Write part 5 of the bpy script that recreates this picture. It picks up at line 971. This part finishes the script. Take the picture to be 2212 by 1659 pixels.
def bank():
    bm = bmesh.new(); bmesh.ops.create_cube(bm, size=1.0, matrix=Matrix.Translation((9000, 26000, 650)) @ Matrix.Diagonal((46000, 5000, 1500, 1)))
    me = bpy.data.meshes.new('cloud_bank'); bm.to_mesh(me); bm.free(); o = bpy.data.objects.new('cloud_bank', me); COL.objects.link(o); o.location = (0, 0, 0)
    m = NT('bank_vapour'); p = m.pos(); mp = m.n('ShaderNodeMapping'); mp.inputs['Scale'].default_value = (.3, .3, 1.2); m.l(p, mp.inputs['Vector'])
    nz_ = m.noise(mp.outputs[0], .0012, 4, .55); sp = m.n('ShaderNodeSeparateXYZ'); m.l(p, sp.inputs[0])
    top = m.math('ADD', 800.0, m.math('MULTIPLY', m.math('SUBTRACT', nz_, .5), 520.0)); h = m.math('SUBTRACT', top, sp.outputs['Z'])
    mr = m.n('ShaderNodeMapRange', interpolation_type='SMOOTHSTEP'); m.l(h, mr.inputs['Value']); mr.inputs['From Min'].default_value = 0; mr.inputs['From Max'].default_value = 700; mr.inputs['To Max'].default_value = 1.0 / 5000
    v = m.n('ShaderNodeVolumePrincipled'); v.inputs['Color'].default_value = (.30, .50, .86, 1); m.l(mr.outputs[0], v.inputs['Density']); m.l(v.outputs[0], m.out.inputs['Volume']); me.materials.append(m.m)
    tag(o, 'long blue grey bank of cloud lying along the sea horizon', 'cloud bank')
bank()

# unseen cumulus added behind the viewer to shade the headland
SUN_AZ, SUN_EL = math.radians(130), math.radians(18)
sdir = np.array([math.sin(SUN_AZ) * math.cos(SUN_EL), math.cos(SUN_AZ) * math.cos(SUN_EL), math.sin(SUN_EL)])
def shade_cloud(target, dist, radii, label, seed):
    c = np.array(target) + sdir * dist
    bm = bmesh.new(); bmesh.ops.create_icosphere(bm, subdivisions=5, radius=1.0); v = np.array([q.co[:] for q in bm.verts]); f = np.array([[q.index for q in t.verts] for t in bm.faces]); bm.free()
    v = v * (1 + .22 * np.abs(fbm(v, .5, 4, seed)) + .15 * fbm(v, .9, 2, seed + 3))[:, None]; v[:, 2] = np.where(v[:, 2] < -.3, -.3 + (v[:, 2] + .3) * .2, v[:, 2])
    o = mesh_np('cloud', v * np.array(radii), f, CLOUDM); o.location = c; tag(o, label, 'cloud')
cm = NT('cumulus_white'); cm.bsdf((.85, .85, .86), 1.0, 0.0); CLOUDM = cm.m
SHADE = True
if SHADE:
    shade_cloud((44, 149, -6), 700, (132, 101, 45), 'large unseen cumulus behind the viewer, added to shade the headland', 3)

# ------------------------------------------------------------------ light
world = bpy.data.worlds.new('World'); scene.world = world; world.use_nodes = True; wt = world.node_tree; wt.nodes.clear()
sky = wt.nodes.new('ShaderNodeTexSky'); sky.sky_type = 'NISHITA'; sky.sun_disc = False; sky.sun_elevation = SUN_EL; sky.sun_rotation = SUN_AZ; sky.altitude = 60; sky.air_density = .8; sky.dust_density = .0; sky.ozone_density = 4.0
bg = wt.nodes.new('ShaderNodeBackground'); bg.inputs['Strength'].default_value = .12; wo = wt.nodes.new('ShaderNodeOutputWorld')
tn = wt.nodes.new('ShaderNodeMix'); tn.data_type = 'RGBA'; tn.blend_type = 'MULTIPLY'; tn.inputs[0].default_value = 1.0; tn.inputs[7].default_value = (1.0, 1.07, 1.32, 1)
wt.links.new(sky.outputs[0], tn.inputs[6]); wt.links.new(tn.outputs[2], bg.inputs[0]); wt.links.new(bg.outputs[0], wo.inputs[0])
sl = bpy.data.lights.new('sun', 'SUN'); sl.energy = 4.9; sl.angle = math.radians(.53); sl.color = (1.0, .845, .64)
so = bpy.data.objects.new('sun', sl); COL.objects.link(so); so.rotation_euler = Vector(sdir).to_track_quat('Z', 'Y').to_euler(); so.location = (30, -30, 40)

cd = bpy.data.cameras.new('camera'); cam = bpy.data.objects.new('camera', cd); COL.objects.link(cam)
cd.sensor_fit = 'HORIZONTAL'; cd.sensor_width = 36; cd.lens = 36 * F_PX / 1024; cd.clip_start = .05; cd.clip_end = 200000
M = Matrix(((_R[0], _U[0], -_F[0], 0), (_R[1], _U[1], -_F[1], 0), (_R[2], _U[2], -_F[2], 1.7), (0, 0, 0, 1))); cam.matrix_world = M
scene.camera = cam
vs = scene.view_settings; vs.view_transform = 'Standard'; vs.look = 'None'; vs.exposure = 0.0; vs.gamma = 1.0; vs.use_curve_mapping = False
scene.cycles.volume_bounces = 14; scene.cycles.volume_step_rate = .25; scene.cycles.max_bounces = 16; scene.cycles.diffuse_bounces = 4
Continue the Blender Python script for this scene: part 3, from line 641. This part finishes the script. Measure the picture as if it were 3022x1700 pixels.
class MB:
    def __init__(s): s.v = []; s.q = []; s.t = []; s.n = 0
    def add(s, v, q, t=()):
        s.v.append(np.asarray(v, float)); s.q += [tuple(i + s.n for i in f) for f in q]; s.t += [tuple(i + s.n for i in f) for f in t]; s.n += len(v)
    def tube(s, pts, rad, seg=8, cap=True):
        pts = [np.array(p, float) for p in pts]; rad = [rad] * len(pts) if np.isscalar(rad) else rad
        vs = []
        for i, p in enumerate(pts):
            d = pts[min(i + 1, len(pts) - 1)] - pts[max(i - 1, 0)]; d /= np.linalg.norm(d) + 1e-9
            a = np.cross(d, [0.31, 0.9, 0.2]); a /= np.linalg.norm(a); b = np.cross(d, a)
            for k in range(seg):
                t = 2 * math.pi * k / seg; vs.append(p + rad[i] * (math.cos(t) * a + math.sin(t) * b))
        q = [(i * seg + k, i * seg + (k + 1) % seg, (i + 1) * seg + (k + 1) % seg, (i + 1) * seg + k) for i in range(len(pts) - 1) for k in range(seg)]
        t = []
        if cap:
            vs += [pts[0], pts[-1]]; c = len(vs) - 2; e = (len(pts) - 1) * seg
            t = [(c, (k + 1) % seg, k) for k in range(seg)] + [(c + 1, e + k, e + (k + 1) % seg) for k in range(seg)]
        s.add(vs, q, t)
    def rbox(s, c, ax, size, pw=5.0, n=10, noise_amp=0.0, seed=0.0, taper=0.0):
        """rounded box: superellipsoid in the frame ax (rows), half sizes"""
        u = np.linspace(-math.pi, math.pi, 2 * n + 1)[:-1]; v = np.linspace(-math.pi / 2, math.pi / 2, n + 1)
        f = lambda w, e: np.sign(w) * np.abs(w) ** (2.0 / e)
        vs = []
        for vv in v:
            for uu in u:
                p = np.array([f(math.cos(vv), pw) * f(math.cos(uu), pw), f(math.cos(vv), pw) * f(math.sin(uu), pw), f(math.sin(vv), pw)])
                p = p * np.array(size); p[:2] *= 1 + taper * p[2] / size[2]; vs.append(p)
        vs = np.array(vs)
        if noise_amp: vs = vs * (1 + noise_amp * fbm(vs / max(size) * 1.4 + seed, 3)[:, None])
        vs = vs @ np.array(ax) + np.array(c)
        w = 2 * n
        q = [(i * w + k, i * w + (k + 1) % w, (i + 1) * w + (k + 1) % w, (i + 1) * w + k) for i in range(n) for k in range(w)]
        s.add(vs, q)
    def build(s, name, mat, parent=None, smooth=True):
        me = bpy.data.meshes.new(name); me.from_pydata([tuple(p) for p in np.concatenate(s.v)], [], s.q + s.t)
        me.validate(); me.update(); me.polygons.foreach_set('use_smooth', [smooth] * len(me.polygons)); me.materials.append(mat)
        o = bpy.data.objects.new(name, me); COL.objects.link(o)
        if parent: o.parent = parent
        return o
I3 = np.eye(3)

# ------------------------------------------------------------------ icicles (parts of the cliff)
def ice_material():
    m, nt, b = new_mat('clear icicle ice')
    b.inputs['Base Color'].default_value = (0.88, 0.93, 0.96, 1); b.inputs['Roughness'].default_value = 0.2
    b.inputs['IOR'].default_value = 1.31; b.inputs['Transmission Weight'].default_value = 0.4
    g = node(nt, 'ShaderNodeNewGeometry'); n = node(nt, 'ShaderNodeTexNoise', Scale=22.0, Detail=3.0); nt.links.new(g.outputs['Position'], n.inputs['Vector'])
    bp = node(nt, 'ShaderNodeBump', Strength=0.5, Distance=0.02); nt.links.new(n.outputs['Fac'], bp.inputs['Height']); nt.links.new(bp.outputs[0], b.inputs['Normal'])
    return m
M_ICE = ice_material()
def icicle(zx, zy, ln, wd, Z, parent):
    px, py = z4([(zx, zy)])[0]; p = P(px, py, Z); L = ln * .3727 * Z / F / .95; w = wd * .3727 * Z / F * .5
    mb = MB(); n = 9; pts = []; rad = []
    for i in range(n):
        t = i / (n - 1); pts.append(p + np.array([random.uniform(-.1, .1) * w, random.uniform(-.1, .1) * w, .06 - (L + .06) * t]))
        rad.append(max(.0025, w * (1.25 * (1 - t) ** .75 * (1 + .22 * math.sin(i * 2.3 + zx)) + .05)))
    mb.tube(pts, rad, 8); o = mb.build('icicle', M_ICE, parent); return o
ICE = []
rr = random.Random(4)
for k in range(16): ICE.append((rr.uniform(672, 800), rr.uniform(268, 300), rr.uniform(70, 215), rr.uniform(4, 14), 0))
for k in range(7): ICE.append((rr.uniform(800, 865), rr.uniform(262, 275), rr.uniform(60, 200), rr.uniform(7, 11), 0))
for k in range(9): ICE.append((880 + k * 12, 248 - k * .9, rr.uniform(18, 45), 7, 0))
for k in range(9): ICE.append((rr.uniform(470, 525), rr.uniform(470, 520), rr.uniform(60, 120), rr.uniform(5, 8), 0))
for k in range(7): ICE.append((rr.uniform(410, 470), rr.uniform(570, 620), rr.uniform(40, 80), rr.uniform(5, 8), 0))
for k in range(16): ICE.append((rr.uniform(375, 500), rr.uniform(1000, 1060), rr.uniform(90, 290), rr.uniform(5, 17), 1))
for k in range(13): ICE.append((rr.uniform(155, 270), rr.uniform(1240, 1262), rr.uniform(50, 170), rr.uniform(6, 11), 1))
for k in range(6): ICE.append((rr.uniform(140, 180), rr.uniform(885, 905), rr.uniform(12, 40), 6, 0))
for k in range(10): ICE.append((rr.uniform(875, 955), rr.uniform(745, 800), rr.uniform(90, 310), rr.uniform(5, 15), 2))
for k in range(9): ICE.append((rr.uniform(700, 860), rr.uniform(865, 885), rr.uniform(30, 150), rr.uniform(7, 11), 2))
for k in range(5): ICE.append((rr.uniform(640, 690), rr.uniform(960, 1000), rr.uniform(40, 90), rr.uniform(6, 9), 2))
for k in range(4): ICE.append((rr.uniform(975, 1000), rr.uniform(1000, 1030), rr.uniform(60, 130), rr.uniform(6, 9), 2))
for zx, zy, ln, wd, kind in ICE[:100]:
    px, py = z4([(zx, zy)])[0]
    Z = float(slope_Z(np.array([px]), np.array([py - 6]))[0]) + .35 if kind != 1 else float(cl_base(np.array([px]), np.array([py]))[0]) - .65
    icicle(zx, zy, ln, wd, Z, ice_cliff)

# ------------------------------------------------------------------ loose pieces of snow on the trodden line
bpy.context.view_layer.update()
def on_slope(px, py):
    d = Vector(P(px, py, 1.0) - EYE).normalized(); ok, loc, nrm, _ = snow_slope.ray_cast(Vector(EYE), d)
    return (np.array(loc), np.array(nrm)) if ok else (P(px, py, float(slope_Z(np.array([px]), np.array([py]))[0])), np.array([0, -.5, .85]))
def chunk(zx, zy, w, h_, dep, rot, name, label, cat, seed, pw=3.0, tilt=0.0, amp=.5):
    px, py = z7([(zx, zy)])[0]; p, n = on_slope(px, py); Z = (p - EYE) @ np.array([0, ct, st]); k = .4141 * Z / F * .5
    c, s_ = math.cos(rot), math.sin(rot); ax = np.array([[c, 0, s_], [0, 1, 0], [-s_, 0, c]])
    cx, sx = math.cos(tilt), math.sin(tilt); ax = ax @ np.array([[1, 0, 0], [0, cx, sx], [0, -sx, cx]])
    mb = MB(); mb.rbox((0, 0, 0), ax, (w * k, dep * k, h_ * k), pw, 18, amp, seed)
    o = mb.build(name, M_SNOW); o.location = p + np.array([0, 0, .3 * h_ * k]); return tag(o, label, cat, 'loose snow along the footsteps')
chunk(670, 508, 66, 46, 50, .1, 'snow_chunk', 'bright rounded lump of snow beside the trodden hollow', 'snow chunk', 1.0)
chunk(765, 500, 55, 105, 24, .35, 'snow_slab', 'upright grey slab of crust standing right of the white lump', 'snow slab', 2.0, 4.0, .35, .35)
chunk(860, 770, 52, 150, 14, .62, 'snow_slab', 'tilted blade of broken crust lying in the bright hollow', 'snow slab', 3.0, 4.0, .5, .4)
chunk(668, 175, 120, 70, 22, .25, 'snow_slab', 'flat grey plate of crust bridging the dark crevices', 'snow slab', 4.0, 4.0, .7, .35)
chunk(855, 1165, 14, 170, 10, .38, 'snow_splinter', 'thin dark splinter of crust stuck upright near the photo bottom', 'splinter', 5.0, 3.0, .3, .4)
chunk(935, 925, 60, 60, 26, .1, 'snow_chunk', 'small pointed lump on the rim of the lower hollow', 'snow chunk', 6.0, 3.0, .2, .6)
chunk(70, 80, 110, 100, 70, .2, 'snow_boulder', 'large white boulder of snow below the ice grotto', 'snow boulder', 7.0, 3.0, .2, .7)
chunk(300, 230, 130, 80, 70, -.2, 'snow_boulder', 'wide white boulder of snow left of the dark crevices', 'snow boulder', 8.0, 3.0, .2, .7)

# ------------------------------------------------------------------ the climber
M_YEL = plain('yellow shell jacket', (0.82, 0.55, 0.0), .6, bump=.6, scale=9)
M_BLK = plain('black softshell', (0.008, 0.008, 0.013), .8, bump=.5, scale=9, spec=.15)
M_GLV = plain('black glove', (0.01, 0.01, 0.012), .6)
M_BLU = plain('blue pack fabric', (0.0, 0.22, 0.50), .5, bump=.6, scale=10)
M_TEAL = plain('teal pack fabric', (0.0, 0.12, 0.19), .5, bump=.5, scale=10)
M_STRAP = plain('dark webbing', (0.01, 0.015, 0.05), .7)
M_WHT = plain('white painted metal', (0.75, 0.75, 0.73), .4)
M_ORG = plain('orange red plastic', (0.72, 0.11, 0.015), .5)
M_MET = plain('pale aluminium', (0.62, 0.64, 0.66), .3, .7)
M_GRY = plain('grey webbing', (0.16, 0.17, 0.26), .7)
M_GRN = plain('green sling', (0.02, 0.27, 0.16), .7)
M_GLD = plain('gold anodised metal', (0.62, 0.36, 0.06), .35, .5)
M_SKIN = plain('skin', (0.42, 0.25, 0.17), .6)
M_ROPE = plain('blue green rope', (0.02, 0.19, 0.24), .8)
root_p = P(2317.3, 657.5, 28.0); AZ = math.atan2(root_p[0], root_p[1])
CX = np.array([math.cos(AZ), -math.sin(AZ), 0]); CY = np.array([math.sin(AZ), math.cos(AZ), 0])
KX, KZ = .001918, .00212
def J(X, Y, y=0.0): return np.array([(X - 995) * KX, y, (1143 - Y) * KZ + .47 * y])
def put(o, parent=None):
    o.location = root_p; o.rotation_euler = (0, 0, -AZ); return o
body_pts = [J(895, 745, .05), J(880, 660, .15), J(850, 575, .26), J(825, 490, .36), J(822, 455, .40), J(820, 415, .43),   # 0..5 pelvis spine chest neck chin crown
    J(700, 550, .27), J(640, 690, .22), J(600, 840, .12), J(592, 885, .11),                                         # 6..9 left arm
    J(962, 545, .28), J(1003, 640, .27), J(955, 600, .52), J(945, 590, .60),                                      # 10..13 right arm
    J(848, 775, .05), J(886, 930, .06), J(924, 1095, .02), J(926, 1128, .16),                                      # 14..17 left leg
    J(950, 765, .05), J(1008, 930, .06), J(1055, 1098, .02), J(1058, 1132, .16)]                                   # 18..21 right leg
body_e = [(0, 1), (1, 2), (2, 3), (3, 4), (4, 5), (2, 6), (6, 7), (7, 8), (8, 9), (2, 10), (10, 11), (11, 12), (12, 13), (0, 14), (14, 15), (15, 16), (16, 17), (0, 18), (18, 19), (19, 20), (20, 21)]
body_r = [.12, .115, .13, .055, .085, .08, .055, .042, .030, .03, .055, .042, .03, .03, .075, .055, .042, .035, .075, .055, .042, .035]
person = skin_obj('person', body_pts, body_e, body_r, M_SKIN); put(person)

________

## What needs to be done
State how many lines of the listing above include the word "scene". Give nothing but the number.

## Output below
5